This paper examines the impact of mechanical interactions between hydraulic on their shape and geometry and growth patterns. The impact of rock anisotropy and natural fractures on the evolution of a fracture network is also examined. Both 2D and three dimensional simulations using DD-based methods and finite element modeling are presented.


Development of unconventional geothermal and petroleum resources requires reservoir stimulation to access a large volume of rock with a network of fractures that provide both surface area and fluid flow pathways. In the case of petroleum source rock development, stimulation is often accomplished by multiple hydraulic fracturing of horizontal wells whereas geothermal reservoir stimulation relies upon injection induced shear on pre-existing fractures and their coalescence. Maximizing facture permeability generation and retention, and minimizing the risks of seismicity and other environmental impact is a highly desirable goal, so that stimulation modeling and analysis are called upon to guide the practice. The hydraulic fracturing process presents a complex mathematical problem that involves the mechanical interaction of propagating fracture(s) with the dynamics of the injection fluid. Specifically, fracture initiation, fracture propagation, fluid flow in a deformable fracture and fluid diffusion into the rock, heat transfer between the fluid and the rock, and hydraulic fracture interactions with the natural fractures need to be considered. Therefore, advanced modeling is necessary for improved understanding of the stimulation process and for design optimization. Such models can be used to predict fracture geometries, orientation, stimulated volume, and induced stresses in the reservoir (e.g., for MEQ interpretation and refrac analysis).
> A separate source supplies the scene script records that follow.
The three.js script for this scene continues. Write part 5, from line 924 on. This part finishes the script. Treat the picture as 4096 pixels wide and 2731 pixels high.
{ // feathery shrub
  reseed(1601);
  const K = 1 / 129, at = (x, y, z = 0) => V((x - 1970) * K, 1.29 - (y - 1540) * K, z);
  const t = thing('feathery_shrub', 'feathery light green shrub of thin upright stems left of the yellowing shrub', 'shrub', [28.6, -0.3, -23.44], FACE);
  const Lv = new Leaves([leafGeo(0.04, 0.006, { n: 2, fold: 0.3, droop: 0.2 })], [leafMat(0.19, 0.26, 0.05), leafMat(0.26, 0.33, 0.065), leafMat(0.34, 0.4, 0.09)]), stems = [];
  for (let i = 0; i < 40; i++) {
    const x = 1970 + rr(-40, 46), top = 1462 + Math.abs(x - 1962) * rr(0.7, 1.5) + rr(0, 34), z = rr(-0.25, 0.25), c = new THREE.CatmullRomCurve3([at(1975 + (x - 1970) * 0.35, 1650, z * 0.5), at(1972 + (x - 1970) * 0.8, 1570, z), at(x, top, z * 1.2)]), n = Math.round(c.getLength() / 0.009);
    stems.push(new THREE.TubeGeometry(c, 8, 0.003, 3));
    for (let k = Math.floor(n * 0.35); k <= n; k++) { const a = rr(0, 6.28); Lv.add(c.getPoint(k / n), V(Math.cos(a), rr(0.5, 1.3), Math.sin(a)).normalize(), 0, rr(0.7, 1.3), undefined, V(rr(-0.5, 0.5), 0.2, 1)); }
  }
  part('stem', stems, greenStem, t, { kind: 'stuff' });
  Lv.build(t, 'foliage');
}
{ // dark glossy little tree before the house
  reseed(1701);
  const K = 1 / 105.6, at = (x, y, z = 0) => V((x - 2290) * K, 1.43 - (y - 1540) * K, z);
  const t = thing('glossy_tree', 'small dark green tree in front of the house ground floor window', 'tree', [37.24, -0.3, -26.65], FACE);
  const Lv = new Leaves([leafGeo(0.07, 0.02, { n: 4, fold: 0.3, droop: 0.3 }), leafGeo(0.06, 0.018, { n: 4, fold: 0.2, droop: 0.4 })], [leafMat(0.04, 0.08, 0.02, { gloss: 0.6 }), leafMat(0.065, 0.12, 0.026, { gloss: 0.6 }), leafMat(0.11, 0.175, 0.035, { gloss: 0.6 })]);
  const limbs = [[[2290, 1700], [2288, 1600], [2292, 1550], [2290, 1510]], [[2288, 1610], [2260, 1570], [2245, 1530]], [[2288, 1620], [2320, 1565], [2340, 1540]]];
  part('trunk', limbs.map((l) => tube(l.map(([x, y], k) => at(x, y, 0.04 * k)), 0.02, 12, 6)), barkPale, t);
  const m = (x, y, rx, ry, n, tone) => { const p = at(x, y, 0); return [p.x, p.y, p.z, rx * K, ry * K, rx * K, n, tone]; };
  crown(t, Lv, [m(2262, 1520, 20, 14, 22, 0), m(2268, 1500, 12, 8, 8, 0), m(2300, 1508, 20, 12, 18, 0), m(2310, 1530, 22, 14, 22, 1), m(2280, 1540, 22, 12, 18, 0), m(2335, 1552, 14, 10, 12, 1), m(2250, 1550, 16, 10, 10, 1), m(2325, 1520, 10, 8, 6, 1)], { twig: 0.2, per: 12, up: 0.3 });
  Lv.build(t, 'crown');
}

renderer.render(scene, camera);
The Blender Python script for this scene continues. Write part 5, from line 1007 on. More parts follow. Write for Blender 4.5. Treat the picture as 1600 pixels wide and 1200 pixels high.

Hydraulic fracturing numerical models are usually developed based on a particular conceptual model. Early hydraulic fracturing numerical models (e.g., Carter et al., 2000; Ouyang et al., 1997; Yew, 1997; Lee et al., 1994; Clifton and Wong, 1991; Clifton and Abou-Sayed, 1981; 41; Vandamme and Curran, 1987; Cleary et al., 1985; Wiles and Curran, 1982; Abe at al., 1976) were developed for conventional reservoirs based on the concept of a tensile fracture propagating under fluid pressure (e.g., Barenblatt, 1962; Perkins and Kern, 1961; Geertsma and de Klerk,1969). However, field observations of micro seismicity during fracturing of geothermal reservoirs (e.g., Cornet, 1997; Roff et al., 1996; Fehler, 1990) and surface area estimations based on gas production in shale reservoirs (e.g., Ghassemi and Suarez-Rivera, 2012) show the existence of a complex fracture network, suggesting shear-slippage as a major mechanism of stimulation. Indeed, numerous hydraulic fracturing jobs have shown shear failure to be the main source of permeability enhancement, particularly where natural fractures are pervasive (Rutledge and Phillips, 2002; Mayerhofer et al. 1997; Chipperfield et al. 2007). However, analysis of pressure transients and rates often indicate the propagation of a major feature in the tensile mode consistent with the classical hydraulic fracturing concept. In this scenario, one could still envision leakoff from the major hydraulic fracture into the rock would cause slip on pre-existing or newly formed discontinuities and enhances the permeability in the vicinity of the main fracture via shear stimulation (e.g., (e.g., see Dusseault and McLennan, 2011). Different interpretations of field experiences have spurred different stimulations concepts and numerical models for analysis.